Identify the lines that include the word "from", then copy all of them.

Material to process »
=======

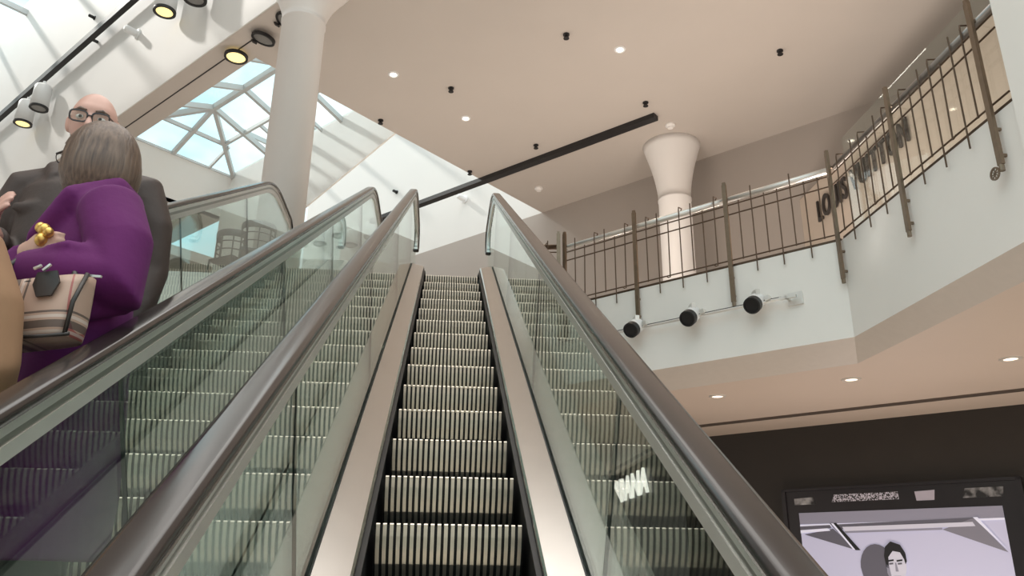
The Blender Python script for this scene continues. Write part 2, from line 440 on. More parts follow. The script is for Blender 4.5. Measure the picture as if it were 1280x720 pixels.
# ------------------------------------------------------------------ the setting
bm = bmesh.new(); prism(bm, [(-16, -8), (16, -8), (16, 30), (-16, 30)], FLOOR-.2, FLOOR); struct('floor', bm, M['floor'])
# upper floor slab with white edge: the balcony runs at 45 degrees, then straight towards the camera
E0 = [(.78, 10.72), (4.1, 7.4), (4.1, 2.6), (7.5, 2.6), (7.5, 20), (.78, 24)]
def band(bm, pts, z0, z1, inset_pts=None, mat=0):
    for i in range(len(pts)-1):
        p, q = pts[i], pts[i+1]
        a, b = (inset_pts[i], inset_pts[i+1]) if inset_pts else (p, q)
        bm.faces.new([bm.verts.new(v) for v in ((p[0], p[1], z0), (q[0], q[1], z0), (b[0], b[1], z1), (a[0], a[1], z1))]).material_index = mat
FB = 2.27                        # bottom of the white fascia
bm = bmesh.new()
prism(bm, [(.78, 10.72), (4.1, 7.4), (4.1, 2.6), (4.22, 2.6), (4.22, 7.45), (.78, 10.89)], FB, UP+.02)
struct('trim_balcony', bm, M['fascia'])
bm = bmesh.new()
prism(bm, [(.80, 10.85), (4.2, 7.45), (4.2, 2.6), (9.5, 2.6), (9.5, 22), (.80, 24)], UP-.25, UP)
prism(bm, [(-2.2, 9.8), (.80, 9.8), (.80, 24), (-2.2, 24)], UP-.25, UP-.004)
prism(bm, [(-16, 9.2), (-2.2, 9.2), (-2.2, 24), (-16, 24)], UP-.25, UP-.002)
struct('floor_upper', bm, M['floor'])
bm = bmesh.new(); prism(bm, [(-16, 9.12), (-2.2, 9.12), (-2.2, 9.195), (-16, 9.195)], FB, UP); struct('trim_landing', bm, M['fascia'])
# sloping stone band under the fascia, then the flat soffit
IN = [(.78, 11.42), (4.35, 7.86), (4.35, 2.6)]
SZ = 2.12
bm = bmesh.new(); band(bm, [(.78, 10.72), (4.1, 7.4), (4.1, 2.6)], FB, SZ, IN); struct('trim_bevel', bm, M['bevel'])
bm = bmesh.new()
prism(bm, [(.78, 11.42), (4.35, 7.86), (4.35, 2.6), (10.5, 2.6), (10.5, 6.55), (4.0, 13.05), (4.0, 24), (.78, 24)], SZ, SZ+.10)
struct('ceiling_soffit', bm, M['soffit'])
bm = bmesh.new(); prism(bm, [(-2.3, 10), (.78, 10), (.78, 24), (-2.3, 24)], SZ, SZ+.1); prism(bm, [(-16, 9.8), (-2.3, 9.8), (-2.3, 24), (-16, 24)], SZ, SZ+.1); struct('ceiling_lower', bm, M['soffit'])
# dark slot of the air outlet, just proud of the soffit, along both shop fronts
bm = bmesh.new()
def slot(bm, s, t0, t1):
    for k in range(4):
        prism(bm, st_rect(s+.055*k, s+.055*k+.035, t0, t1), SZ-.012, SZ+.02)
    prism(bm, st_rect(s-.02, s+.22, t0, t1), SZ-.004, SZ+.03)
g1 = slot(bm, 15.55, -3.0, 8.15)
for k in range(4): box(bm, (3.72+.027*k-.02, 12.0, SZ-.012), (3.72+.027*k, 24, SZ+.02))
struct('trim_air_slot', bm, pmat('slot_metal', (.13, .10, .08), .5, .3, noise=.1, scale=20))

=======

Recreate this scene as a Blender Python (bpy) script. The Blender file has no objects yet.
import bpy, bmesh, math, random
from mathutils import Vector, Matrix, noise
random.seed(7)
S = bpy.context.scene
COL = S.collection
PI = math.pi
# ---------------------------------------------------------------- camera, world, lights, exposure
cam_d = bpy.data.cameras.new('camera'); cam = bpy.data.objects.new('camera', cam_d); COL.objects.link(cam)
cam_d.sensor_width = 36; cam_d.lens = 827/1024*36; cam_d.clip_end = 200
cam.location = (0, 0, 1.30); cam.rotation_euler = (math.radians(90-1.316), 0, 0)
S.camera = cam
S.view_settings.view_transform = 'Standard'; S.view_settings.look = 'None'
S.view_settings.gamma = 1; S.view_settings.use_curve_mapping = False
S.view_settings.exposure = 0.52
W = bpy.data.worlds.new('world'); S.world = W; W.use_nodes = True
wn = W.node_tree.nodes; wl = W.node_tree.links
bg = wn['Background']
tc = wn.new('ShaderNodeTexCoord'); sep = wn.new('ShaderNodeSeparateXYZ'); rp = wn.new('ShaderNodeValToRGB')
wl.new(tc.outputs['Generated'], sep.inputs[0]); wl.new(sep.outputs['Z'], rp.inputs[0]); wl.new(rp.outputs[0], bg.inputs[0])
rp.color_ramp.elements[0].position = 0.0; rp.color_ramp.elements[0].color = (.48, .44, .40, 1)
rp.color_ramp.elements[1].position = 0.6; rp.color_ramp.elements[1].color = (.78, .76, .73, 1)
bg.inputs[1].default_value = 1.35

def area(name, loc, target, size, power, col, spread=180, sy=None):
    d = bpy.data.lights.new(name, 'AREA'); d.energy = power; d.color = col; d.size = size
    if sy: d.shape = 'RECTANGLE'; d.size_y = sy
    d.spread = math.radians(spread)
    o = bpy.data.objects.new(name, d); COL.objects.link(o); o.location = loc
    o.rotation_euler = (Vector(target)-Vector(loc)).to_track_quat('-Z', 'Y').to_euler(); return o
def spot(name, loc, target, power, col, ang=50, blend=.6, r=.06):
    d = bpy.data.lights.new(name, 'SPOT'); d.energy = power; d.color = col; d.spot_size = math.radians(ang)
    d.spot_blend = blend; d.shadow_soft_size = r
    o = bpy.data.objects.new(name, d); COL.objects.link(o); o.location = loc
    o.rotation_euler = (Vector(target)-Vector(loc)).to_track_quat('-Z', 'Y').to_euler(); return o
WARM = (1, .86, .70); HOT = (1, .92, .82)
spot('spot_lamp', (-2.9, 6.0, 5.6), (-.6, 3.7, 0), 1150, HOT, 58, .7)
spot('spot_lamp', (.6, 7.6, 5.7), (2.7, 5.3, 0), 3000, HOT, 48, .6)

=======

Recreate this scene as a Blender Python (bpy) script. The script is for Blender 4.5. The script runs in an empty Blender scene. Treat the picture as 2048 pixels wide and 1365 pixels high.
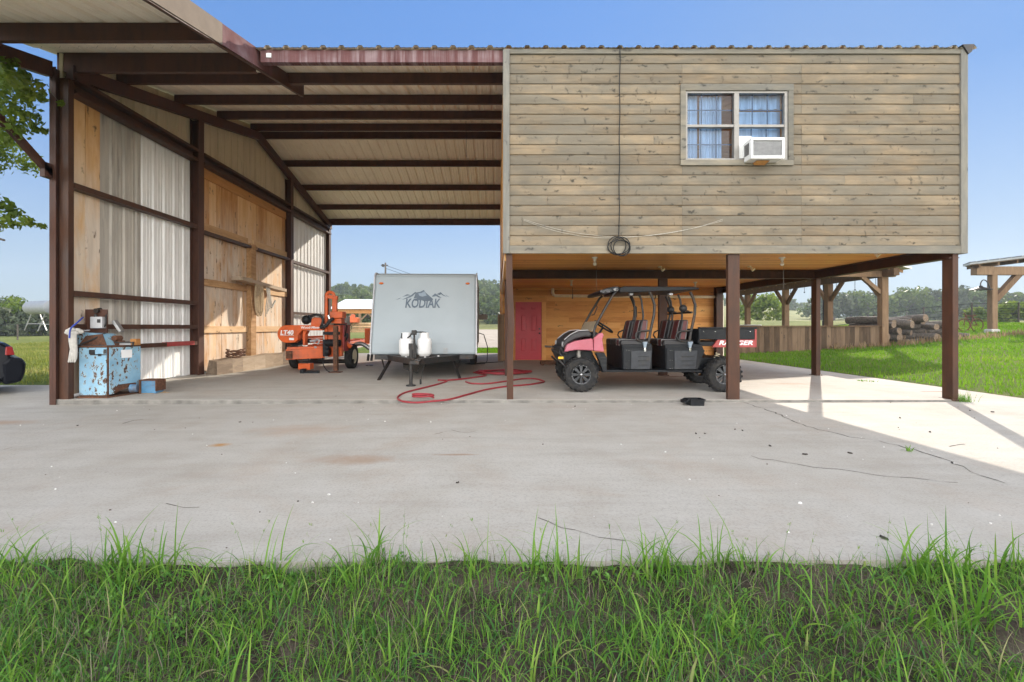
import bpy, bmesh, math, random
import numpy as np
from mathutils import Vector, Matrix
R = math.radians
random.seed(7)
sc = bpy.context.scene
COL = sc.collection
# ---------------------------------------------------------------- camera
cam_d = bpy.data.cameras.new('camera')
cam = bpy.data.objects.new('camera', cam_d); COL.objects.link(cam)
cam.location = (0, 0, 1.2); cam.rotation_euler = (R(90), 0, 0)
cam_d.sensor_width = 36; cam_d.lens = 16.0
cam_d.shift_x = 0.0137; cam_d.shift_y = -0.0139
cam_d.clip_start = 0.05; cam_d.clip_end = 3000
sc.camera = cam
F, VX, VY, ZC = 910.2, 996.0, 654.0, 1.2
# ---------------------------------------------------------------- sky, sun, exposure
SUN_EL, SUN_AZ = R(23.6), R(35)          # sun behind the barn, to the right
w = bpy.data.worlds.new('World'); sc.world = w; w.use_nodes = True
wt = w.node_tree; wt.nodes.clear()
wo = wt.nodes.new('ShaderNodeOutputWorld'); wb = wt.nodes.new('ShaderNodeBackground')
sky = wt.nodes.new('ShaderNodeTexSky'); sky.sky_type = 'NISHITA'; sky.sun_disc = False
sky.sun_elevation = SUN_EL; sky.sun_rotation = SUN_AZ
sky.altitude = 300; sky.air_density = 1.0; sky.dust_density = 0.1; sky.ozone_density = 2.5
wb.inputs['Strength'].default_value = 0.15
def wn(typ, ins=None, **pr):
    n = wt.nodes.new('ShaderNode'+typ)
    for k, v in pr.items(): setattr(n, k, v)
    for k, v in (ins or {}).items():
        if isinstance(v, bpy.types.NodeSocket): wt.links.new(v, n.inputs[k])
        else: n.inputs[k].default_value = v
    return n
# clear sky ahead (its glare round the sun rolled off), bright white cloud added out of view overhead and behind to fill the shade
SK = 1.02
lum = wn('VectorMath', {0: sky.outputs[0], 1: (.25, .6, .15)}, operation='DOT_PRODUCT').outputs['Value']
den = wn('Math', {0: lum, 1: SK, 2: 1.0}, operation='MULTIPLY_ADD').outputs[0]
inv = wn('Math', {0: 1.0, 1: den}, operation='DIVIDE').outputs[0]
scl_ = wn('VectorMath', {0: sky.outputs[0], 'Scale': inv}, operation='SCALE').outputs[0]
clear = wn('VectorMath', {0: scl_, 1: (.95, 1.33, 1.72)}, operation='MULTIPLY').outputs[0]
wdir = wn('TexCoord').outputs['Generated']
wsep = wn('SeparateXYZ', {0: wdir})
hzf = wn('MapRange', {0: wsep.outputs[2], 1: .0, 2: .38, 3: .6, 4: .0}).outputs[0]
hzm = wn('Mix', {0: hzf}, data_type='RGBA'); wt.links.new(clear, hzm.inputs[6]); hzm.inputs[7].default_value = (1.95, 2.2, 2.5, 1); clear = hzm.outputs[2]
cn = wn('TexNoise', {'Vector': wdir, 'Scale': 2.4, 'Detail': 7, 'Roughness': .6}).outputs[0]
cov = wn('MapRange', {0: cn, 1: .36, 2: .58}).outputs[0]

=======

Reply »
The Blender Python script for this scene continues. Write part 2, from line 440 on. More parts follow. The script is for Blender 4.5. Measure the picture as if it were 1280x720 pixels.
from mathutils import Vector, Matrix, noise
from mathutils import Vector, Matrix